From the southern town of Jezzine, Gebran Bassil attacked Hezbollah’s ultimatum of either Sleiman Frangieh as president or chaos (reminiscent of US envoy Richard Murphy’s 1988 “either Mikhail Daher or chaos” ultimatum to Aoun himself), leaving no doubt that Bassil’s relationship with the Iranian terror organization has taken its final downturn towards open enmity. The ill-conceived 2006 Mar Mikhail Memorandum of Understanding between the Christian Free Patriotic Movement party of Michel Aoun and Gebran Bassil, and the Shiite Muslim fundamentalist Iranian militia Hezbollah, is finally for all practical purposes a cold corpse decaying in the open fetid air of Beirut.
Those who pretend to be surprised by this turn of events are either hypocrites or idiots. When, in 2006, the MOU was signed, many hailed it as a pioneering breakthrough and a model for other Lebanese parties to follow in engaging each other in trans-sectarian alliances. Yet, even the dumbest of pundits and analysts should have assessed the fundamentals of Lebanese politics and come to the conclusion that such an alliance was doomed to fail. For more than 15 years (1988-2005) prior to the MOU, Aoun was an avowed enemy of Syria, Iran, Hezbollah, and the so-called “resistance” axis. Then in 2006, Aoun (and Bassil behind him) signed the MOU and reversed their entire ideology and became the best friends of Syria, Iran and Hezbollah.

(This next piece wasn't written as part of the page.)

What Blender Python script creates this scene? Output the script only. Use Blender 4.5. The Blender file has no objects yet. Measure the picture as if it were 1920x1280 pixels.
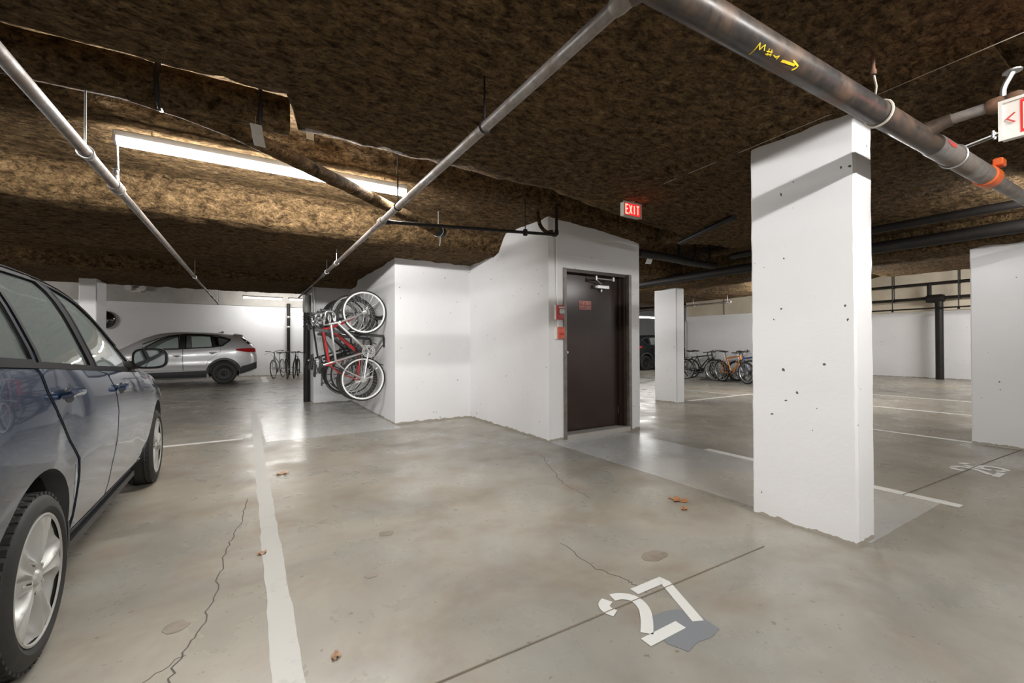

The surprise at such a reversal is now obvious in hindsight. The MOU basically was an agreement to push Aoun into the presidential palace in exchange for the FPM becoming a Christian fig leaf to protect the otherwise hated Muslim fundamentalists of Hezbollah and give them legitimacy in Lebanese politics. Hezbollah delivered by paralyzing the country for 2.5 years and forcing Aoun into the presidency, while the FPM delivered by defending the unlawful and destructive activities of Hezbollah. Even after these activities led to the present collapse of the state and its institutions, the demolition of the country’s economy, and the killing of the Greater Lebanon entity after 100 years of its existence, Gebran Bassil is still desperately attached to the MOU, naively thinking that Hezbollah should make him president in the footsteps of his father-in-law Michel Aoun. What a fool.
The responsibility for the debacle lies squarely with Aoun and Bassil. As political leaders, their task is to foresee the future repercussions of their policies and actions. How on earth could Aoun and Bassil have thought back in 2006 that their alliance with Hezbollah was somehow a positive thing for the country as a whole? In fact, they didn’t believe an ounce of it, but they marketed it with big slogans. They knew this was an act of treason against their beliefs and the country, but they persisted in it for petty personal gains and dragging behind them all the idiotic members of their FPM who, like most Lebanese, blindly follow their leaders, build a psychotic cult culture around them, and idolize them, regardless of what the leaders do or say. Lebanon, in many ways, remains a primitive country, despite all the shiny “modern” objects its people display.
Bassil is now hypocritically letting the Lebanese – his Christian followers in particular – know that he is changing course but without admitting any mistake and responsibility in the choices he made. Like the prodigal son, he is returning to the pre-2006 anti-Hezbollah postures of Michel Aoun. But he is doing so like a snake, stealthily, hoping no one would notice the metamorphosis. For instance, he is now rejecting Hezbollah’s warmongering against Israel and claiming that the interests of the country come first. When his Christian rivals used to call for a “Lebanon first” policy to shield the country against destructive wars with Israel, Bassil and Aoun would defend Hezbollah’s warmongering and humiliate the Lebanese Army by declaring it incapable. When Hezbollah ally Bashar Assad of Syria dispatched some twenty fake ISIS Jihadis to the Lebanese-Syrian border to scare off the Lebanese and its Christians, Bassil and Aoun applauded a heroic Hezbollah as it rushed to “defend” Lebanon’s Christians, defeat the Jihadis and send them off back to Syria in air-conditioned busses. The Lebanese Army was left with the menial task of cleaning up after the battle.
Lebanon’s Christians should no longer be fools to their traditional leaders. They should hold them accountable for all the calamities they have inflicted on them over the past 50 years. Rabid power-hungry leaders like Bassil, who come to the political stage, not because of merit, not because of credentials, but only because they are the sons or sons-in-law of a family patriarch, should be rejected. Before winning in any parliamentary election, Bassil was forcibly made a minister in government and a leader of the FPM for the single reason that he (presumably) still shares a bed with one of Aoun’s daughters. I will not make a judgment on all the corruption suspicions, which the US Treasury seems to have picked upon by placing Bassil under sanctions, because no one has yet made any evidence public. Stupidity, greed for power, entitlement to political positions, treachery,… all are sufficient indicators of a bad leader who should be rejected.